▸ Given request: Extract the lines between the ones holding "800 pixels high." and "COL = SC.collection", inclusive, exactly as written and nothing more.

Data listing
+-------+
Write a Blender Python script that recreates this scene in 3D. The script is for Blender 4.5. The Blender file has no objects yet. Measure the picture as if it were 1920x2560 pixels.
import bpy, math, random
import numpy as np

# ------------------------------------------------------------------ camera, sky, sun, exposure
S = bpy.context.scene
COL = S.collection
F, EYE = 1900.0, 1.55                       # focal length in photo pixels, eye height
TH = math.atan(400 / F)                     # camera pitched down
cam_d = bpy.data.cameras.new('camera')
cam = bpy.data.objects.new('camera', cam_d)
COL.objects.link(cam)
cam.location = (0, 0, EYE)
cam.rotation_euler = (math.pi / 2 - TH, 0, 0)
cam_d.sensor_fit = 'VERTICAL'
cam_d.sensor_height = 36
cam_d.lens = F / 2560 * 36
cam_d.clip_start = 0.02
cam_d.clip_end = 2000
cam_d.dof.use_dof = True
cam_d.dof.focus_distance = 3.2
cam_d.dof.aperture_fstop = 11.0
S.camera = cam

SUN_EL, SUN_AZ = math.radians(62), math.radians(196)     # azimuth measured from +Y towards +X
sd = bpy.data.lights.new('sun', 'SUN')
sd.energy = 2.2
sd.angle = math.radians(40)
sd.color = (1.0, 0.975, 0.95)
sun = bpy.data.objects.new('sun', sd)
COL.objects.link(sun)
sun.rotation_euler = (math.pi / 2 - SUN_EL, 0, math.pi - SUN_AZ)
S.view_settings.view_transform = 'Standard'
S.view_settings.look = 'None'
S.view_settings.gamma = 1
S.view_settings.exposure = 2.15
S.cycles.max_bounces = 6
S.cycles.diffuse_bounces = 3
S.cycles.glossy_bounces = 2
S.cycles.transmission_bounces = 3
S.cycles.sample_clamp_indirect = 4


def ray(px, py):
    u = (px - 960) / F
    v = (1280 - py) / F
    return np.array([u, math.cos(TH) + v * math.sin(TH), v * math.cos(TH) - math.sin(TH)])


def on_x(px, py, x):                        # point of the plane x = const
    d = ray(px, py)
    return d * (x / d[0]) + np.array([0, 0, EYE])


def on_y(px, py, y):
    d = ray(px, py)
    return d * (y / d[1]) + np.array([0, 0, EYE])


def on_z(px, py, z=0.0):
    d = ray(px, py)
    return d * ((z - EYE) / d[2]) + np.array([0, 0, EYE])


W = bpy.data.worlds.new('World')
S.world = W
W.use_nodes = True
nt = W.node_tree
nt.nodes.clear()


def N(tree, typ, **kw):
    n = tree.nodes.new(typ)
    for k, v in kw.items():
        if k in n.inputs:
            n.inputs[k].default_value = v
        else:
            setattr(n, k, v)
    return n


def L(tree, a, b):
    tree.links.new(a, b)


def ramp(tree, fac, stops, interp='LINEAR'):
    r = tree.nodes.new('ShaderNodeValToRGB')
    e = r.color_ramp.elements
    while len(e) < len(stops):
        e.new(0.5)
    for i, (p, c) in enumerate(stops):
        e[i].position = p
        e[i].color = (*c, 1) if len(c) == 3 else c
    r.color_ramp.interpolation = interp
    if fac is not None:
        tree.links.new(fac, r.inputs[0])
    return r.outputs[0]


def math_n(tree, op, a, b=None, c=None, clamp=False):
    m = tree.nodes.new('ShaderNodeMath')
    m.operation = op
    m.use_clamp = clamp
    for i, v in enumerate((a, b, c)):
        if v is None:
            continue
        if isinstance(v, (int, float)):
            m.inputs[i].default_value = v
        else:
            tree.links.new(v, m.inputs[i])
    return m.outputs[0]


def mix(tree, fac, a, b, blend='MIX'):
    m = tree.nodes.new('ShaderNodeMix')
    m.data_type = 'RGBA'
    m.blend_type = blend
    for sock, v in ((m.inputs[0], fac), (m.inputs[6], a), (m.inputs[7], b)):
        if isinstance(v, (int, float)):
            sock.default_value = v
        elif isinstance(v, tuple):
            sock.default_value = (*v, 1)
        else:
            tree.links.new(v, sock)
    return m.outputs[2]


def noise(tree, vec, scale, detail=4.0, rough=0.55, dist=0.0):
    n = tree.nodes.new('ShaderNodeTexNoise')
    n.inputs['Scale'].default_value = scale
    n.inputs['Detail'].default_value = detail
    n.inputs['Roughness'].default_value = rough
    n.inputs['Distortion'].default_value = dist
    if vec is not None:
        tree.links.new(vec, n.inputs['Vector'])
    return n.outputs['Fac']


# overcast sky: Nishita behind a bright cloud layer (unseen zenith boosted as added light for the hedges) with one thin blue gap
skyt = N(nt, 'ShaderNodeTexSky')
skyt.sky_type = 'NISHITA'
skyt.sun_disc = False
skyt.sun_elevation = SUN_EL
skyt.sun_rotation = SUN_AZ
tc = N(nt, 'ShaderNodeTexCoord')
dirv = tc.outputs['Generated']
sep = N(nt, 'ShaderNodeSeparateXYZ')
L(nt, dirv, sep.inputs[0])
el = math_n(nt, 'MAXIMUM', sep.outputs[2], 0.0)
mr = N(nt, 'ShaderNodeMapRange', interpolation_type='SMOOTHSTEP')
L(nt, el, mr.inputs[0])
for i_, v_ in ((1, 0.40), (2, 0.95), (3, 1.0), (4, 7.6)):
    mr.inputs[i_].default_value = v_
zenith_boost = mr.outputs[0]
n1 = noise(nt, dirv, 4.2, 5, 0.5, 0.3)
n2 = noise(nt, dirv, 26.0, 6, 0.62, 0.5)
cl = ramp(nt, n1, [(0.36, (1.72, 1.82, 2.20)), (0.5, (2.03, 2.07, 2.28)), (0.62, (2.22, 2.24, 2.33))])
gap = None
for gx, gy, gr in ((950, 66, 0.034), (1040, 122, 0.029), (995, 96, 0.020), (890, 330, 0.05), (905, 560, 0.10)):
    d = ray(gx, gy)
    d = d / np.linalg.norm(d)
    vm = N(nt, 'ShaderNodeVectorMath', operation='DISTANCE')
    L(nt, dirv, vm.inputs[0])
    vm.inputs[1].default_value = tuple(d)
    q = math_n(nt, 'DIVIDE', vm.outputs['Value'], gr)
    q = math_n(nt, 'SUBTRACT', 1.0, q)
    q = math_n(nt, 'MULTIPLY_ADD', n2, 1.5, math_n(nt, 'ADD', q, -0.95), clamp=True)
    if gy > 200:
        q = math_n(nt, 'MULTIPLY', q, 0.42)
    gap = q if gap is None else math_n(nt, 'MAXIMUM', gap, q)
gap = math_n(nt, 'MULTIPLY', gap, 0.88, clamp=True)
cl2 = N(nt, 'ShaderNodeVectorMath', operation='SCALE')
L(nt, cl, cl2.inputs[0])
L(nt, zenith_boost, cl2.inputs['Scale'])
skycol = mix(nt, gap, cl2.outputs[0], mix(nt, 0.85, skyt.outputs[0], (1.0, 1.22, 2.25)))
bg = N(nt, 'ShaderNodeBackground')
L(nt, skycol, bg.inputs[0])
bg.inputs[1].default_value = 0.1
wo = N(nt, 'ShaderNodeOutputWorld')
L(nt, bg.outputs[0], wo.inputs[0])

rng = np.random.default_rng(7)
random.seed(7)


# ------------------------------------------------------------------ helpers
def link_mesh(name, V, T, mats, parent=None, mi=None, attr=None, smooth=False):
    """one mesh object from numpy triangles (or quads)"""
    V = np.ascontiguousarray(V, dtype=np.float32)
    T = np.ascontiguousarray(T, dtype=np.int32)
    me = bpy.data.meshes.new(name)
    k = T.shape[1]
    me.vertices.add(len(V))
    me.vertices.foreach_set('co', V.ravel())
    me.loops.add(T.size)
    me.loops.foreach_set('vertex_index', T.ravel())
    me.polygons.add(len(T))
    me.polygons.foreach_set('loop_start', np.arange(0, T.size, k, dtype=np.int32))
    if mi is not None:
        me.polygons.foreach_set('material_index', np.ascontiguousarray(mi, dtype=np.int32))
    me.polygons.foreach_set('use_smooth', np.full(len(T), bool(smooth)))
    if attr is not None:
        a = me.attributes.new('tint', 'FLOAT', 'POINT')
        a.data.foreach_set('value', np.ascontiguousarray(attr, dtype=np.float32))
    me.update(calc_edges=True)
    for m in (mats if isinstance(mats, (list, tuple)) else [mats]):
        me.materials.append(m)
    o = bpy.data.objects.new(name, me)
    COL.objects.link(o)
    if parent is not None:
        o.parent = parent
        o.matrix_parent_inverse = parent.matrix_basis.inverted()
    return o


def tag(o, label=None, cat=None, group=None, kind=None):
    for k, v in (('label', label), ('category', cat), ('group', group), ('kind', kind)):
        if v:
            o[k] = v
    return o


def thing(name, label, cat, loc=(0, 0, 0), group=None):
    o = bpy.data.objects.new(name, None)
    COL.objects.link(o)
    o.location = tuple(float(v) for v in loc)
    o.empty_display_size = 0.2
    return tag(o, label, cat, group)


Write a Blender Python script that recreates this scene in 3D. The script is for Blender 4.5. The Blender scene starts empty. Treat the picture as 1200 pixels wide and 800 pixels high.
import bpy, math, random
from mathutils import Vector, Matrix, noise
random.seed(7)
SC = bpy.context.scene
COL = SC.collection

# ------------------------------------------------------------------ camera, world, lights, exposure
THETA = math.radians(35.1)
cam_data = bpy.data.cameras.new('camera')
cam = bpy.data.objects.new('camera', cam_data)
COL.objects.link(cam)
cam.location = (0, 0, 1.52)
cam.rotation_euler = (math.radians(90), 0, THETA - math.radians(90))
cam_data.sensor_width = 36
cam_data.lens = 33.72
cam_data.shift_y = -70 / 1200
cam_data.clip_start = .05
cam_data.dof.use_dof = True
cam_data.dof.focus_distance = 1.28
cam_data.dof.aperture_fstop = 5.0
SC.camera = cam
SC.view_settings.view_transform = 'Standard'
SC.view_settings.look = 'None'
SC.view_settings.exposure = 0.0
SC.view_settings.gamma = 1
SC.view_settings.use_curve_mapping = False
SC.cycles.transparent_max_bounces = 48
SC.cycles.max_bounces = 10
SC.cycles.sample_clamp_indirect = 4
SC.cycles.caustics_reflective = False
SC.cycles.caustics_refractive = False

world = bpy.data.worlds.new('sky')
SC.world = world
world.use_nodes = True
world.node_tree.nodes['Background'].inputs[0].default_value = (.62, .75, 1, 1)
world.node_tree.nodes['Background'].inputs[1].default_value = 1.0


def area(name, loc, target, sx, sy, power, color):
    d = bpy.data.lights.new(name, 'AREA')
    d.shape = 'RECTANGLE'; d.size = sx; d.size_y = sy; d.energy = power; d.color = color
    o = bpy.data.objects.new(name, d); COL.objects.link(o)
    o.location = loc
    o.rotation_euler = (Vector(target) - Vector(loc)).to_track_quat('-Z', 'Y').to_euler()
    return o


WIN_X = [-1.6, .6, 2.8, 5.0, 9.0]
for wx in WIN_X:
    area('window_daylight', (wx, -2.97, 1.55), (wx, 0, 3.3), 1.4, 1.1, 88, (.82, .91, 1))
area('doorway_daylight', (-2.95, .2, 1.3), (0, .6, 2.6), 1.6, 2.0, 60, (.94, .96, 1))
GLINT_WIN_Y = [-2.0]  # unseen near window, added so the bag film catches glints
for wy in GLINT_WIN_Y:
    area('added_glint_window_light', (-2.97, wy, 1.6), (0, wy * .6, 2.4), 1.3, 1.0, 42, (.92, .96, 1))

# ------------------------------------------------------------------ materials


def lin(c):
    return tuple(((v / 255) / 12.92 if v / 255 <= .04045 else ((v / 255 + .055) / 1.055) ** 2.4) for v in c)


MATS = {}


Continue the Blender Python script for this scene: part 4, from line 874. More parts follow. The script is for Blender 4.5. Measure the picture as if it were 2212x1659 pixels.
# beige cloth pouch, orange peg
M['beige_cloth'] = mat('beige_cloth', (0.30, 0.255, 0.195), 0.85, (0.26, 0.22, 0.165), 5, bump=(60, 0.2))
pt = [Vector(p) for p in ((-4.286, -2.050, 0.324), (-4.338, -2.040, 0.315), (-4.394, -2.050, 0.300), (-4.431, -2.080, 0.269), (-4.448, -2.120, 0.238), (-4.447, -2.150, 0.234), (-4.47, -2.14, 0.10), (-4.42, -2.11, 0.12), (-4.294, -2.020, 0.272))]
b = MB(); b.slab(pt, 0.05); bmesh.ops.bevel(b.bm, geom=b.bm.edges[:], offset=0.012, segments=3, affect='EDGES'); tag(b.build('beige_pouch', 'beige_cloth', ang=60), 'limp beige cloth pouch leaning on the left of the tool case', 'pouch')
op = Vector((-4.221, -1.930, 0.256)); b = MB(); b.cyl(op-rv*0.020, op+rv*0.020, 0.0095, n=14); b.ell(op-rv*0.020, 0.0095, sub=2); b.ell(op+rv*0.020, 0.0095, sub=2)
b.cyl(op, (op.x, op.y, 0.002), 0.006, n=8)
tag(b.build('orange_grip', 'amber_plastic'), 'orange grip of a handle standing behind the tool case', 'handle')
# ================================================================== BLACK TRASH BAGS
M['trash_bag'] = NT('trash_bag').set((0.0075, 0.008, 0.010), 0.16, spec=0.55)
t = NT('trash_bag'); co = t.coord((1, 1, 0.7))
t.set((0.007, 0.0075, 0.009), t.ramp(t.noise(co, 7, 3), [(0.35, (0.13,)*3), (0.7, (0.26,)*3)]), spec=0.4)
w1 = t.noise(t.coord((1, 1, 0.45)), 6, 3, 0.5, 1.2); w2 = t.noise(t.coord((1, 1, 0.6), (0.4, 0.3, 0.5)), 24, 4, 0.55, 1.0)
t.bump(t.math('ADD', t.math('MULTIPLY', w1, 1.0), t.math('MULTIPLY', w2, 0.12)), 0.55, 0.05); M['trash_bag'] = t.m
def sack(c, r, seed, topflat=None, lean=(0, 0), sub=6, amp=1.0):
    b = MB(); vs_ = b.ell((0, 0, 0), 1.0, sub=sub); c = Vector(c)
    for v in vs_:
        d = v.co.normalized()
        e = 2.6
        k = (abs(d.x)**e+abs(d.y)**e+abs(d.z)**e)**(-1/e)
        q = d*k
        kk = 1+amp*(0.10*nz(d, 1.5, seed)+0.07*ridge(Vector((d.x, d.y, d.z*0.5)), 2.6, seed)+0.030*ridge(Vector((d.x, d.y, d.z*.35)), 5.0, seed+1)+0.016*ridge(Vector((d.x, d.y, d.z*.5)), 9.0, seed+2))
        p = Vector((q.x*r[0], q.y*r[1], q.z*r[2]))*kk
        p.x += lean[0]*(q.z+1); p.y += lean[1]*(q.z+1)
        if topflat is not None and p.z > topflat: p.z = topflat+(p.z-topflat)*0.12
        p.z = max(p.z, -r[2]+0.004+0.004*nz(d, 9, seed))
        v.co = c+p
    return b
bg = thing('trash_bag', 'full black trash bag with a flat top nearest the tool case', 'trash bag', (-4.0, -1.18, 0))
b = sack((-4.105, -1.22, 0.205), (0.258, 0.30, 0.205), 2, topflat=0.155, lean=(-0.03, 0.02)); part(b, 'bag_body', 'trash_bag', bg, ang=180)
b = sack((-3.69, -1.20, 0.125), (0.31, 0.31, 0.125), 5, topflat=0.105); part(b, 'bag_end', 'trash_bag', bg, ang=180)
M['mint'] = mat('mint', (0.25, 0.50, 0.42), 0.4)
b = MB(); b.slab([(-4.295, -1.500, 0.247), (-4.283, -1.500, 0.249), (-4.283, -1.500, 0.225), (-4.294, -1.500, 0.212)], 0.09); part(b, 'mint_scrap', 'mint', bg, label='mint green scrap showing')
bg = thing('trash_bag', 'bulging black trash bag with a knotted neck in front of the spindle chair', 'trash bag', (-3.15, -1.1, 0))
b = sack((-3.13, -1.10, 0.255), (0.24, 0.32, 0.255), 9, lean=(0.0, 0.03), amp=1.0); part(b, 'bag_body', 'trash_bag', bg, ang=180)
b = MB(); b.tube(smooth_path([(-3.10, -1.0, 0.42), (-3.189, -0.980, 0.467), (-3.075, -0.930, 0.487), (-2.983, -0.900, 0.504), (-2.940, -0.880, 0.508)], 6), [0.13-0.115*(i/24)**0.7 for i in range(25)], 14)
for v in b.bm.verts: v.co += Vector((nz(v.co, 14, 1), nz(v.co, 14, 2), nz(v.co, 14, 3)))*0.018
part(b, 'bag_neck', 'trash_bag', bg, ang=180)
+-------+
▸ Result of this task:
Write a Blender Python script that recreates this scene in 3D. The script is for Blender 4.5. The Blender scene starts empty. Treat the picture as 1200 pixels wide and 800 pixels high.
import bpy, math, random
from mathutils import Vector, Matrix, noise
random.seed(7)
SC = bpy.context.scene
COL = SC.collection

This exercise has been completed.